Poor Black folks and other poor folks had gotten left behind by those with the means to evacuate the city. Then they were mauled by the storm, then abandoned by their government, so by now I figured the President was going to say “A little sum’pin, sum’pin” about how he was moving Heaven and Earth to get relief to those suffering Black folks, and that he was “feeling our pain.” Sorry Congressman, that was not to be.
“Our priorities are clear,” said Mr. Bush. “We will complete the evacuation as quickly and safely as possible. We will not let criminals prey on the vulnerable, and we will not allow bureaucracy to get in the way of saving lives.”
I dropped my head. I had intended to stare him down, but when he said that, I just reflexively dropped my head in disbelilef. I hoped he didn’t see me, because by staring him down I wanted to show him a firm face, full of moral outrage on behalf of all Black people. So I hoped he didn’t see me blink when he recited that knee-jerk Ku Klux Klan-scripted-reply: “First comes Law & Order, on Our Terms.”

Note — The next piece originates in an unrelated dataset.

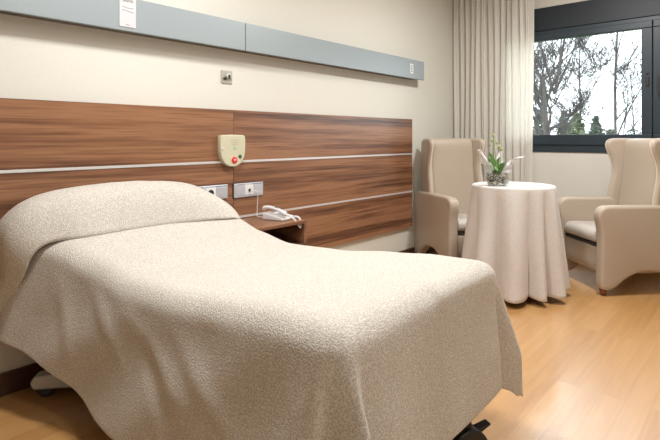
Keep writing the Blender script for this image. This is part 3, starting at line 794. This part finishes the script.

Maybe it’s time for the U.N. Security Council to step in. Because it looks to me like White American politicians who were so put-out about “looters,” were blinded by race when they saw looting in New Orleans after Terrorist Katrina. Instead of punishing the perpetrator, they decided to punish the victims. I think they mistook Black Americans for members of the Al-Qaeda Cell in the Crescent City.
In fact, the typical White politician today remains blinded by that same KKK vision of undeserving Negroes that now afflicts Mr. Bush–the vision of welfare queens driving Cadillacs–that haunted the political discourse in this country a generation ago.
That little problem is beginning to affect your professional judgment and demeanor, Mr. White Bureaucrat, especially when it comes to dealing with Black people.
Hey Mr. or Ms. Bureaucrat! Hey Mr. or Ms. Congress Member! The “looters” we saw on the screens? They’re not “enemy combatants” and this is no Patriot Act-scenario.
Those unsightly Black evacuees aren’t illegal aliens. They are not members of Katrina’s Terror Cell. In fact, their sons-daughters, fathers-mothers, are members of the U.S. military at this very moment, fighting in Iraq and Afghanistan. How do you think those troops must feel?
These looters can’t just be deported back to their places of origin, remember? They are descendants of Crispus Attucks, not Osama bin-Laden.